Os avanços legislativos e medidas de combate à discriminação representam passos significativos em direção a uma sociedade mais justa e igualitária. Desse modo, reforça a necessidade de coibir o preconceito e garantir a proteção dos direitos humanos para todos.
Perspectivas futuras
Em resposta à crescente preocupação com o racismo no futebol, uma importante audiência foi realizada na Comissão de Direitos Humanos. O senador Paulo Paim (PT-RS) ressaltou o potencial do futebol como ferramenta no combate às discriminações raciais no Brasil.
O senador enfatizou a obrigação do Brasil em tratar seriamente questões relacionadas ao racismo. Além disso, destacou que o futebol, amado por milhões de brasileiros, deve ser um exemplo, promovendo igualdade, respeito e diversidade.
A audiência na Comissão de Direitos Humanos foi crucial para debater e implementar medidas efetivas contra o racismo no futebol, além de abordar questões relacionadas ao racismo na sociedade como um todo.
Em agosto de 2023, a LaLiga admitiu seus erros ao tratar casos de racismo e lançou a “LaLiga versus Racismo”. De acordo com um representante, a plataforma informativa terá a finalidade de relatar casos de discriminação. Além disso, a organização pretende focar em ações sob seu controle, especialmente a formação para combater o racismo.
Tendo isso em consideração, busca estimular os clubes a implementarem medidas mais rigorosas contra comportamentos discriminatórios nos estádios. Isso inclui o reconhecimento de que ações punitivas, como a exclusão de torcedores, estão dentro da esfera de decisão dos clubes.
Além disso, nesta temporada da Premier League, foi anunciado que os jogadores voltarão a se ajoelhar antes de jogos, porém somente em momentos específicos da temporada, como forma de continuar a campanha “No Room for Racism” (tradução: sem espaço para o racismo). O gesto já era praticado e foi muito utilizado como protesto após o homicídio de George Floyd nos EUA. Portanto, ele representa uma demonstração de solidariedade e repúdio à discriminação racial.
Conforme o comunicado, foi ressaltado que eles utilizarão sua plataforma para apoiar a diversidade e combater o racismo. Por fim, os capitães das equipes afirmaram que a discriminação não tem espaço no futebol ou na sociedade.
Não podemos mais aceitar o racismo no futebol. É fundamental que as penalidades sejam aplicadas com rigor.
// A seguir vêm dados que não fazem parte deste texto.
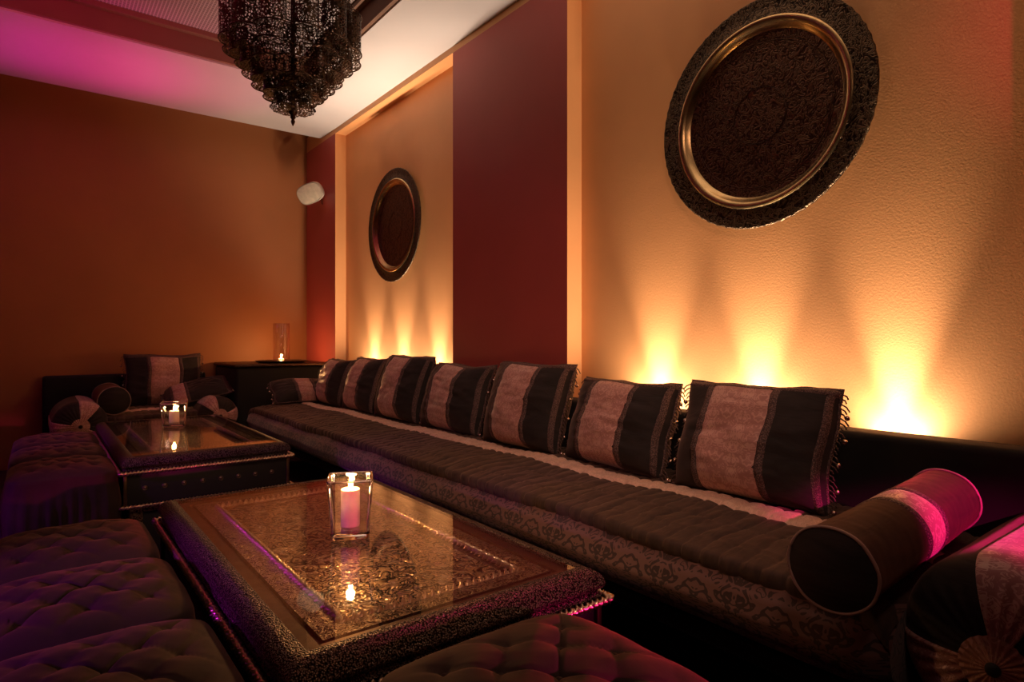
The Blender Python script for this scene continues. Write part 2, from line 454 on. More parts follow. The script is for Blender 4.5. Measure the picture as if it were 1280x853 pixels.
def quilt_disp(x, y, q):
    """q along the front-back direction, y along the length"""
    wob = .018*mn.noise(Vector((x*6, y*2.2, 3.1))) + .008*mn.noise(Vector((x*25, y*6, 1)))
    p = ((y + wob)/.052) % 1; d = -(abs(p-.5)*2)**5*.0068
    d2 = 0
    for xx in (.07, .19, .31, .44):
        d2 += -.0045*exp(-((x-xx+.012*mn.noise(Vector((y*3, xx*9, 0))))/.006)**2)
    return d + d2 + .006*mn.noise(Vector((x*16, y*22, 5))) + .012*mn.noise(Vector((x*3, y*2.5, 8)))

def mattress(length, depth, zt, ny, nx=64, hgt=.10):
    """local: x=0 front → depth, y 0..length ; top at zt"""
    edge = .03
    def base(u, v):
        y = u*length; x, z = seat_section(v, depth, hgt, edge)
        return x, y, zt - edge + z
    def fn(u, v):
        x, y, z = base(u, v)
        endd = min(y, length-y); z -= .045*exp(-endd/.03)
        d = quilt_disp(x, y, v)
        wav = .012*mn.noise(Vector((y*1.7, 0, 4)))
        if v < .2: return (x + wav - d*1.2 - .01, y, z + d*.5)
        return (x + wav*max(0, 1-x*4), y, z + d + .010*sin(pi*min(1, x/depth)))
    return fn

def place_fn(fn, M4): return lambda u, v: tuple(M4 @ Vector(fn(u, v)))

def make_sofa(name, label, length, depth, y0, M4, stripe_x, sw, back_off, ny, seatlen=None, seat0=.35, zt=.46, cut=0.0):
    """local frame: x = front to back, y along; M4 maps it to the world"""
    root = empty(name, M4 @ Vector((0, 0, 0))); tag(root, label, 'sofa')
    inv = Matrix.Translation(root.location).inverted() @ M4
    L = seatlen
    T = inv @ Matrix.Translation((0, seat0, 0))
    flip = T.to_3x3().determinant() < 0
    fn = place_fn(mattress(L, depth, zt, ny), T)
    MB().grid(ny, 70, fn, lambda u, v: (u*L, v*depth), flip=not flip).build('quilted_seat', M['quilt'], root)
    # damask stripe lying on the seat
    f2 = mattress(L, depth, zt, ny)
    def vs(x): return .14 + (x)/(depth)*(1-.14)
    def sf(u, v):
        y = u*L; xx = stripe_x + (v-.5)*sw + .010*mn.noise(Vector((y*2.2, 0, 9))) + .003*mn.noise(Vector((y*5, v*2, 2)))
        x, yy, z = f2(u*.985+.0075, vs(xx)); 
        return tuple(T @ Vector((x, yy, z + .006 + (0 if .02 < v < .98 else -.006))))
    MB().grid(ny, 10, sf, lambda u, v: (u*L, v*sw), flip=not flip).build('seat_stripe', M['seatstripe'], root)
    # bulging brocade base
    def bf(u, v):
        y = u*L; a = v
        bx = [(.045,zt-.030),(.010,zt-.040),(-.030,zt-.070),(-.048,zt-.11),(-.035,zt-.150),(.01,zt-.185),(.07,zt-.205),(depth,zt-.222)]
        k = v*7; i = min(int(k), 6); f = k-i; f = f
        x = bx[i][0]*(1-f)+bx[i+1][0]*f; z = bx[i][1]*(1-f)+bx[i+1][1]*f
        if v < .8: x += .012*mn.noise(Vector((y*3, z*8, 2))); 
        e = min(y, L-y); x += .05*exp(-e/.03) if v < .8 else 0
        return tuple(T @ Vector((x, y, z)))
    mb = MB().grid(max(40, ny//3), 42, bf, lambda u, v: (u*L, v*.42), flip=not flip)
    for uu in (0, 1):
        ring = [bf(uu, k/42) for k in range(43)] + [tuple(T @ Vector((depth, uu*L, zt-.03)))]
        mb.add(ring, [tuple(range(44))], [(p[0], p[2]) for p in ring])
    mb.build('brocade_base', M['brocade'], root)
    s = MB()
    def bx(mb, x0, x1, ya, yb, z0, z1, b=.01):
        q = MB().box(x0, x1, ya, yb, z0, z1, b); q.v = [tuple(inv @ Vector(p)) for p in q.v]
        if flip: q.f = [f_[::-1] for f_ in q.f]
        mb.add(q.v, q.f)
    bx(s, .06, depth+back_off, 0, length, zt-.27, zt-.222); s.build('frame', M['blackwood'], root)
    s = MB(); bx(s, depth-.02, depth+back_off, 0, length, zt-.222, .677, .02); s.build('backrest', M['velvet_back'], root)
    n = max(2, int(length/1.2)+1)
    for i in range(n):
        for xx in (.10, depth-.02):
            y = .06 + (length-.2)*i/(n-1); s = MB(); bx(s, xx, xx+.07, y, y+.07, 0, zt-.268, .006); s.build('leg', M['blackwood'], root)
    return root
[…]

Vamos marcar um gol contra a discriminação e construir um futuro mais inclusivo para todos. Gostou do texto? Deixe o seu comentário abaixo.
Referências:
- Carta Capital – Lei Vini Jr: Rio de Janeiro aprova medidas contra o racismo no futebol
- CBF – Racismo será punido com pena esportiva no futebol brasileiro
- FIFA – Código de ética
- FILHO, Mario. O Negro no Futebol Brasileiro. Mauad X, 2003.
- GOV – Código Brasileiro de Justiça Desportiva (CBJD)
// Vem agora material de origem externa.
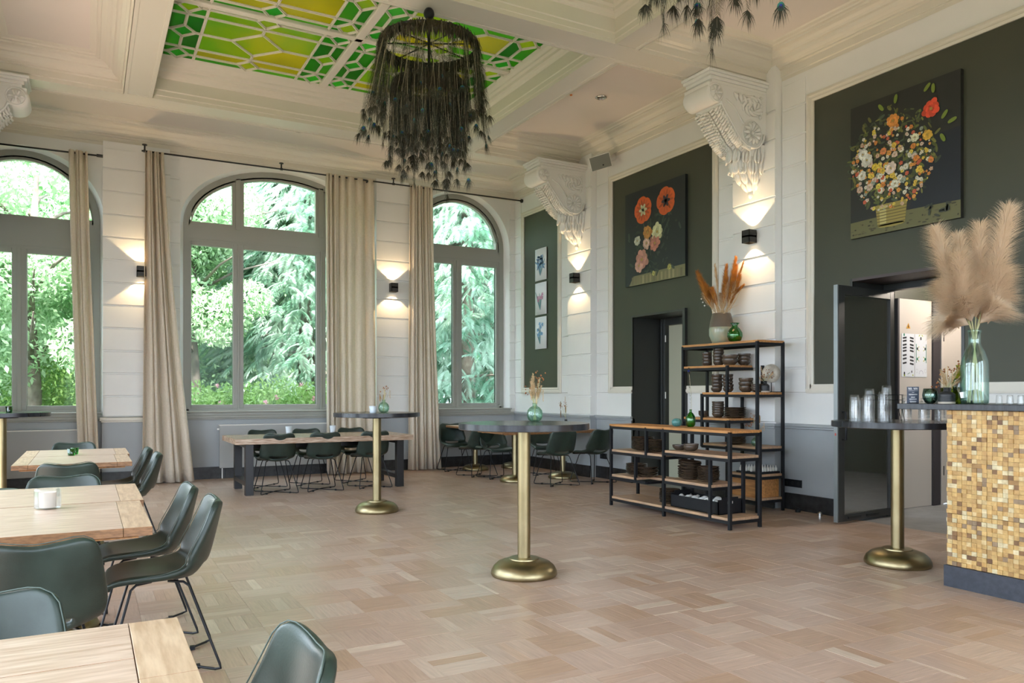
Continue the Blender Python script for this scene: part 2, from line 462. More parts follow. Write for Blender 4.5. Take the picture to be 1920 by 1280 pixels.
# ---- right wall: field with openings
D1 = (8.05, 9.19, 2.45); D2 = (4.27, 5.43, 2.51)
P = [(11.26, 12.43), (7.51, 9.68), (3.67, 5.92)]
mb = MB()
def wq(y0, y1, z0, z1, x=XR): mb.add([(x,y0,z0),(x,y1,z0),(x,y1,z1),(x,y0,z1)], [(0,3,2,1)])
edges = [-2.6, D2[0], D2[1], D1[0], D1[1], 12.85]
wq(-2.6, D2[0], .95, 5.6); wq(D2[0], D2[1], D2[2], 5.6); wq(D2[1], D1[0], .95, 5.6); wq(D1[0], D1[1], D1[2], 5.6); wq(D1[1], 12.85, .95, 5.6)
wall_right = struct('wall_right', mb, plaster)
mb = MB(); 
for y0, y1 in ((-2.6, D2[0]), (D2[1], D1[0]), (D1[1], 12.82)): mb.box(XR-.001, XR+.03, y0, y1, 0, .955)
mb.build('dado_panel', dado, wall_right)
mb = MB()
for y0, y1 in ((-2.6, D2[0]), (D2[1], D1[0]), (D1[1], 12.82)):
    mb.box(XR-.05, XR, y0, y1, .95, .985); mb.box(XR-.03, XR, y0, y1, .925, .95)
mb.build('dado_rail', dado, wall_right, bevel=.006)
# dark green fields and their picture-frame mouldings
ZP0, ZP1 = 1.43, 4.58
def field(y0, y1, cut=None):
    mb = MB()
    if cut:
        c0, c1, cz = cut
        segs = [(y0, c0, ZP0, ZP1), (c1, y1, ZP0, ZP1), (c0, c1, cz, ZP1)]
    else: segs = [(y0, y1, ZP0, ZP1)]
    for a, b, z0, z1 in segs: mb.box(XR-.004, XR+.01, a, b, z0, z1)
    mb.build('green_field', greenwall, wall_right)
    mb = MB(); w = .1
    prof = [(0, .0), (0, .022), (.025, .03), (.035, .022), (.05, .022), (.065, .034), (.09, .03), (.10, .012), (.10, 0)]
    loops = []
    for (d, h) in prof: loops.append([(XR-h, y0-d, ZP0-d), (XR-h, y1+d, ZP0-d), (XR-h, y1+d, ZP1+d), (XR-h, y0-d, ZP1+d)])
    b = len(mb.v)
    for l in loops: mb.v.extend(l)
    for i in range(len(prof)-1):
        for k in range(4):
            if k == 0 and cut: continue
            a = b+i*4+k; c = b+i*4+(k+1) % 4
            mb.f.append([a, c, c+4, a+4]); mb.c.append(None); mb.m.append(0)
    if cut:
        for a, c in ((y0-.1, cut[0]), (cut[1], y1+.1)):
            mb.box(XR-.022, XR, a, c, ZP0-.1, ZP0); mb.box(XR-.034, XR, a, c, ZP0-.085, ZP0-.05)
    mb.build('panel_moulding', mould, wall_right)
field(*P[0]); field(P[1][0], P[1][1], D1); field(P[2][0], P[2][1], D2)
# pilasters and flat strips in courses
for n, (y0, y1) in enumerate(((10.12, 10.79), (6.38, 7.05), (2.64, 3.31))):
    mb = MB(); mb.box(7.0, XR, y0+.004, y1-.004, .95, 5.2)
    pil = struct('wall_pilaster_%d' % (n+1), mb, plaster)
    courses(pil, y0, y1, 6.98, .03, 'y')
    mb = MB(); mb.box(6.975, XR, y0-.005, y1+.005, 0, .93); mb.build('pilaster_base', dado, pil)
    mb = MB(); mb.box(6.94, XR, y0-.03, y1+.03, .945, .98); mb.box(6.955, XR, y0-.015, y1+.015, .92, .945); mb.build('pilaster_rail', dado, pil, bevel=.006)
for (y0, y1) in ((12.55, 12.79), (10.80, 11.14), (9.80, 10.11), (7.06, 7.40), (6.04, 6.37)):
    courses(wall_right, y0, y1, XR-.012, .012, 'y', 1.33)
slabs('baseboard_right_1', 'y', XR, D1[1], 12.8, .62); slabs('baseboard_right_2', 'y', XR, D2[1], D1[0], .6); slabs('baseboard_right_3', 'y', XR, -2, D2[0], .6)
slabs('baseboard_pilaster_1', 'y', 6.975, 10.11, 10.8, .345); slabs('baseboard_pilaster_2', 'y', 6.975, 6.37, 7.06, .345)

# ---- door 1: deep dark reveal with a pale door behind
d1 = thing('door_1', None, None); d1['kind'] = 'structure'
mb = MB(); y0, y1, zt = D1
mb.box(XR-.01, 7.67, y1, y1+.03, 0, zt+.03); mb.box(XR-.01, 7.67, y0, y1, zt, zt+.03); mb.box(XR-.05, 7.67, y0-.05, y0, 0, zt+.03)
mb.build('door_reveal', blackdoor, d1)
mb = MB(); mb.box(7.62, 7.72, y1-.10, y1, 0, zt); mb.box(7.62, 7.72, y0, y1-.10, zt-.10, zt); mb.box(7.60, 7.62, y1-.05, y1-.03, 0, zt-.05)
mb.build('door_frame', blackdoor, d1, bevel=.004)
mb = MB(); mb.box(7.70, 7.74, y0, y1-.10, .01, zt-.10); leaf = mb.build('door_leaf', mat('pale_green_door', (.50, .50, .38), .5), d1)
for z in (1.25, 2.1):
    mb = MB(); mb.tube([(7.63, y1-.105, z), (7.63, y1-.105, z+.1)], .009, 8); mb.build('hinge', white, d1)

mb = MB(); mb.box(7.1, 8.6, 7.7, 9.6, -.07, -.002); struct('floor_passage', mb, concrete)
mb = MB(); mb.box(7.67, 8.6, 9.2, 9.6, 0, 2.8); mb.box(8.5, 8.6, 7.7, 9.6, 0, 2.8); mb.box(7.67, 8.6, 7.7, 8.04, 0, 2.8); mb.box(7.6, 8.6, 7.7, 9.6, 2.46, 2.8); struct('wall_sky_block', mb, greenwall)  # unseen box added behind the door to shut out sky light

# ---- door 2: opening with glazed black leaf standing open, corridor beyond
d2 = thing('door_2', None, None); d2['kind'] = 'structure'
y0, y1, zt = D2
mb = MB(); mb.box(XR-.01, 7.7, y1, y1+.03, 0, zt+.03); mb.box(XR-.01, 7.7, y0-.03, y0, 0, zt+.03)
mb.build('door_reveal', blackdoor, d2)
mb = MB(); mb.box(XR-.012, 7.7, y0, y1, zt, zt+.03); mb.build('door_soffit', mat('maroon_soffit', (.075, .058, .06), .5), d2)
mb = MB(); mb.box(7.60, 7.70, y0, y1, zt-.07, zt); mb.box(7.60, 7.70, y0, y0+.07, 0, zt-.07); mb.box(7.60, 7.70, y1-.05, y1, 0, zt-.07)
mb.build('door_frame', blackdoor, d2, bevel=.004)
lf = thing('glazed_door_leaf', None, None)
lf.parent = d2; lf.location = (7.66, 5.37, 0); lf.rotation_euler = (0, 0, radians(184.5))
W, Hh = 1.0, 2.43
mb = MB(); s = .075
mb.box(0, s, -.025, .025, .02, Hh); mb.box(W-s-.03, W, -.025, .025, .02, Hh); mb.box(s, W-s, -.025, .025, Hh-.09, Hh); mb.box(s, W-s, -.025, .025, .02, .09)
mb.build('leaf_frame', blackdoor, lf, bevel=.003)
mb = MB(); mb.box(s, W-s, -.006, .006, .09, Hh-.09); mb.build('leaf_glass', doorgl, lf)
mb = MB(); mb.box(W, W+.012, -.022, .022, .02, Hh); mb.build('edge_strip', mat('metal_edge', (.20, .22, .22), .35, metal=.5), lf)
mb = MB(); mb.box(W+.012, W+.016, -.006, .006, .90, .925); mb.build('lock_plate', mat('red_mark', (.5, .05, .04), .5), lf)
mb = MB(); mb.tube([(W-.06, .03, .86), (W-.06, .07, .86), (W-.06, .07, 1.14), (W-.06, .03, 1.14)], .011, 8); mb.build('pull_handle', blackmetal, lf, smooth=True)
for a in (.3, .62):
    mb = MB(); mb.box(a, a+.22, .024, .034, .045, .07); mb.build('bottom_bolt', steel, lf)

cor = MB(); cor.box(7.1, 12.0, 2.0, 7.2, -.07, -.002); cf = struct('floor_corridor', cor, concrete)
mb = MB(); mb.box(7.72, 8.15, 5.68, 5.72, 0, 3.0); mb.box(7.72, 12, 5.68, 5.72, 2.42, 3.0); mb.box(9.55, 12, 5.68, 5.72, 0, 2.42); mb.box(11.9, 12, 2, 5.7, 0, 3)
mb.box(7.72, 12, 2.0, 2.05, 0, 3); mb.box(7.72, 12, 2.0, 5.7, 3.0, 3.05)
struct('wall_corridor', mb, greenwall)
mb = MB(); mb.box(8.15, 8.18, 5.64, 5.70, 0, 2.42); mb.box(8.78, 8.92, 5.62, 5.72, 0, 2.42); mb.build('corridor_post', darkgap, bpy.data.objects['wall_corridor'])
cl = thing('corridor_fill_lamp', 'unseen fill light added to brighten the corridor behind the glass door', 'fill lamp', (9.0, 4.7, 2.98)); mb = MB(); mb.lathe([(.12, 0), (.12, -.05), (.11, -.055)], 20); mb.build('lamp_shade', mat('fill_lamp_glow', (1, .9, .8), .5, emis=(1, .86, .7), estr=6), cl)  # unseen lamp added to brighten the corridor
ld = bpy.data.lights.new('corridor_fill_light', 'POINT'); ld.energy = 75; ld.color = (1, .87, .74); ld.shadow_soft_size = .12; lo = bpy.data.objects.new('corridor_fill_light', ld); COL.objects.link(lo); lo.parent = cl; lo.location = (0, 0, -.2)
dd = thing('door_3', None, None); dd['kind'] = 'structure'
mb = MB(); mb.box(8.18, 8.78, 5.64, 5.68, .0, 2.42); mb.build('door_leaf', creamdoor, dd, bevel=.004)
dd2 = thing('door_4', None, None); dd2['kind'] = 'structure'
mb = MB(); mb.box(8.98, 9.55, 5.64, 5.68, .01, 2.40); mb.box(8.94, 8.98, 5.62, 5.70, 0, 2.42); mb.build('door_leaf', creamdoor, dd2, bevel=.004)
for z in (.35, 1.95):
    mb = MB(); mb.tube([(8.985, 5.625, z), (8.985, 5.625, z+.11)], .01, 8); mb.build('hinge', steel, dd2)
# printed sheets on the pale corridor door
sh = thing('safety_sheet', 'pale notice with two columns of dark slanted stripes taped on the cream door', 'notice', (8.18, 5.637, 1.55))
mb = MB(); mb.box(.03, .265, -.002, 0, -.03, .47); mb.build('sheet', paper, sh)
mb = MB()
def quad(mb, x, z, w, h, a, c, y=-.0026):
    ca, sa = cos(a), sin(a)
    pts = [(x+ca*dx-sa*dz, y, z+sa*dx+ca*dz) for dx, dz in ((-w/2,-h/2),(w/2,-h/2),(w/2,h/2),(-w/2,h/2))]
    mb.add(pts, [(0,1,2,3)], c)
def disc(mb, x, z, rx, rz, c, y=-.003, n=10, a=0):
    pts = [(x+rx*cos(2*pi*k/n+a), y, z+rz*sin(2*pi*k/n+a)) for k in range(n)]
    mb.add(pts, [tuple(range(n))], c)
bk = (.03, .03, .035); gr = (.03, .22, .12); yl = (.45, .5, .05)
for z in (.42, .385, .34, .305, .27, .22, .18, .13): quad(mb, .085, z, .07, .02, .15, bk)
for z in (.42, .385, .34, .305, .27, .20, .16, .12): quad(mb, .215, z, .07, .02, -.15, bk)
disc(mb, .075, .455, .012, .018, gr); disc(mb, .08, .01, .012, .02, bk); disc(mb, .08, -.012, .014, .012, yl); quad(mb, .16, .01, .05, .006, .4, gr); disc(mb, .215, .03, .009, .015, bk); disc(mb, .235, -.01, .01, .01, yl)
mb.build('sheet_print', printm, sh)['kind'] = 'stuff'
sh = thing('garden_sheet', 'pale notice with green table plan beside the striped notice on the cream door', 'notice', (8.18, 5.637, 1.55))
mb = MB(); mb.box(.275, .50, -.002, 0, -.03, .47); mb.build('sheet', paper, sh)
mb = MB(); disc(mb, .385, .42, .014, .02, bk); quad(mb, .36, .455, .03, .012, .6, yl); quad(mb, .41, .455, .03, .012, -.6, yl)
for x, s_ in ((.30, 1), (.485, -1)):
    quad(mb, x, .245, .01, .22, 0, gr)
    for z in (.30, .18): disc(mb, x+.02*s_, z, .014, .018, bk if z > .2 else gr); quad(mb, x+.045*s_, z+.02, .02, .01, .6*s_, yl); quad(mb, x+.045*s_, z-.02, .02, .01, -.6*s_, yl)
for k in range(9):
    t = pi*k/8; quad(mb, .39+.035*cos(t), .01+.035*sin(t), .012, .004, t+pi/2, (.25, .22, .35))
for x in (.31, .47):
    for k in range(8):
        t = 2*pi*k/8; quad(mb, x+.018*cos(t), .04+.022*sin(t), .012, .003, t+pi/2, (.4, .4, .4))
mb.build('sheet_print', printm, sh)['kind'] = 'stuff'
sh = thing('warning_sticker', 'small orange triangular warning sticker above the notices on the cream door', 'sticker', (8.18, 5.637, 2.08))
mb = MB(); mb.add([(.12,-.002,0),(.19,-.002,0),(.155,-.002,.065)], [(0,1,2)], (.75,.35,.03)); mb.add([(.145,-.003,.01),(.165,-.003,.01),(.155,-.003,.05)], [(0,1,2)], bk)
mb.build('sticker_face', printm, sh)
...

- GOV – Estatuto de Defesa do Torcedor
- MAGALHÃES, Lívia. Histórias do Futebol. Arquivo Público de São Paulo, 2010.
- Observatório da Discriminação Racial no Futebol – Relatório anual
- Rádio Senado – CDH debate racismo no futebol e sugere punições mais severas
- Senado – Sancionada lei que tipifica como crime de racismo a injúria racial
2 comentários em “O desafio contínuo do racismo no futebol”
Olá, tudo bom?
Peço que reveja este trecho, “Em 1914, Carlos Alberto, um jogador negro, foi contratado pelo Fluminense. No entanto, há relatos de que a diretoria do Fluminense exigia que o jogador utilizasse pó de arroz. O objetivo era evitar que sua cor de pele chamasse muita atenção nos jogos. Ele enfrentou discriminação racial e teve menos oportunidades na equipe por causa de sua raça.” Esta com um pequeno equivoco, a história não foi essa!
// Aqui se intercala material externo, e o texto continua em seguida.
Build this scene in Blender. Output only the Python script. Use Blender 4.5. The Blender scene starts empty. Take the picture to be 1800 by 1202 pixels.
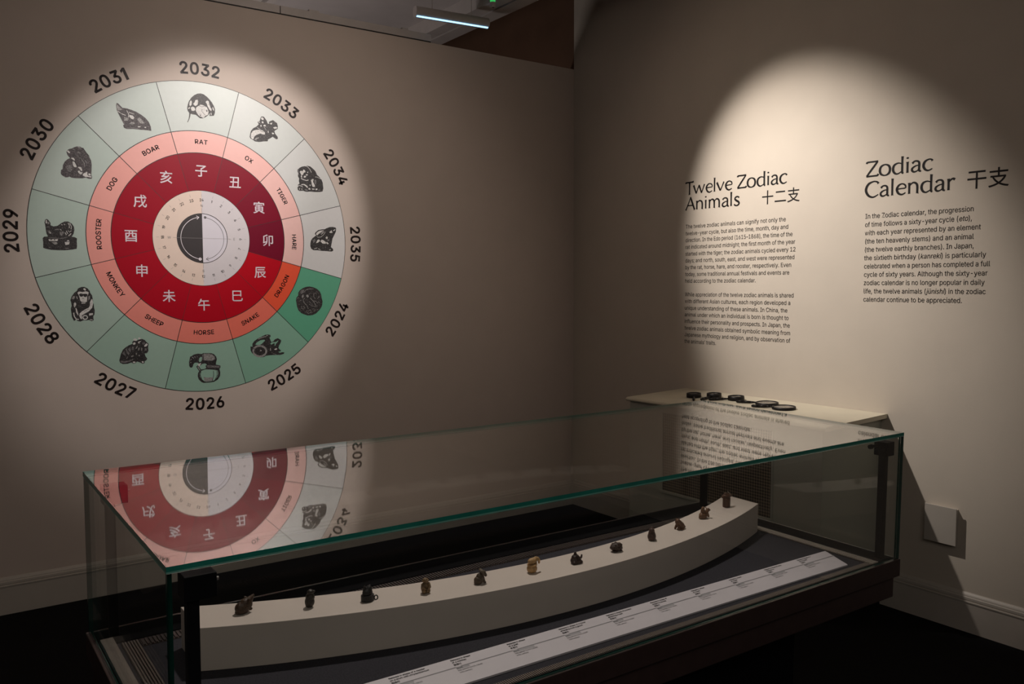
import bpy, bmesh, math, os, random
from mathutils import Vector, Matrix
from mathutils.geometry import tessellate_polygon

scene = bpy.context.scene
COL = scene.collection
R = math.radians

# ------------------------------------------------------------------ camera
YAW, PITCH, ROLL = 0.617844802, -0.0661780981, -0.00304446
fw = Vector((math.sin(YAW) * math.cos(PITCH), math.cos(YAW) * math.cos(PITCH), math.sin(PITCH)))
rt = fw.cross(Vector((0, 0, 1))).normalized()
up = rt.cross(fw)
r2 = rt * math.cos(ROLL) + up * math.sin(ROLL)
u2 = -rt * math.sin(ROLL) + up * math.cos(ROLL)
cam = bpy.data.cameras.new('camera')
cam.sensor_width = 36.0
cam.lens = 1494.54 / 1800 * 36
cam.clip_start = 0.05
cam_o = bpy.data.objects.new('camera', cam)
COL.objects.link(cam_o)
M = Matrix((r2, u2, -fw)).transposed().to_4x4()
M.translation = Vector((-3.81726987, -4.623351, 1.55))
cam_o.matrix_world = M
scene.camera = cam_o

# ------------------------------------------------------------------ world, exposure, lights
scene.view_settings.view_transform = 'Standard'
scene.view_settings.look = 'None'
scene.view_settings.gamma = 1.0
scene.view_settings.use_curve_mapping = False
scene.view_settings.exposure = 0.0
scene.cycles.transparent_max_bounces = 48
scene.cycles.max_bounces = 10
scene.cycles.caustics_reflective = False
scene.cycles.caustics_refractive = False
world = bpy.data.worlds.new('world')
world.use_nodes = True
world.node_tree.nodes['Background'].inputs[0].default_value = (0.02, 0.018, 0.016, 1)
world.node_tree.nodes['Background'].inputs[1].default_value = 1.0
scene.world = world


def spot(name, loc, target, power, half, blend, color, radius=0.03):
    l = bpy.data.lights.new(name, 'SPOT')
    l.energy = power
    l.spot_size = 2 * R(half)
    l.spot_blend = blend
    l.color = color
    l.shadow_soft_size = radius
    o = bpy.data.objects.new(name, l)
    COL.objects.link(o)
    o.location = loc
    o.rotation_euler = (Vector(target) - Vector(loc)).to_track_quat('-Z', 'Y').to_euler()
    return o


# track spotlight on the wheel, with the dim spill around its beam
spot('wheel_spotlight', (-1.8, -2.0, 3.3), (-2.43, 0, 1.90), 120, 21.3, 0.42, (1.0, 0.91, 0.86), 0.02)
spot('wheel_spotlight_core', (-1.8, -2.0, 3.3), (-2.52, 0, 2.20), 84, 17.0, 1.0, (1.0, 0.93, 0.89), 0.02)
spot('wheel_spotlight_spill', (-1.8, -2.0, 3.3), (-2.3, 0, 1.8), 34, 50, 1.0, (1.0, 0.84, 0.72), 0.03)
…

Acompanhe: https://emtodolugar.facha.edu.br/2021/05/13/carlos-alberto-a-historia-do-po-de-arroz-e-o-racismo-no-futebol-brasileiro/
Prezada, Adriele, achei o texto excelente, bem didático e necessário, ótimo exercício de cidadania e combate ao racismo através do bom jornalismo, e da comunicação com consciência social!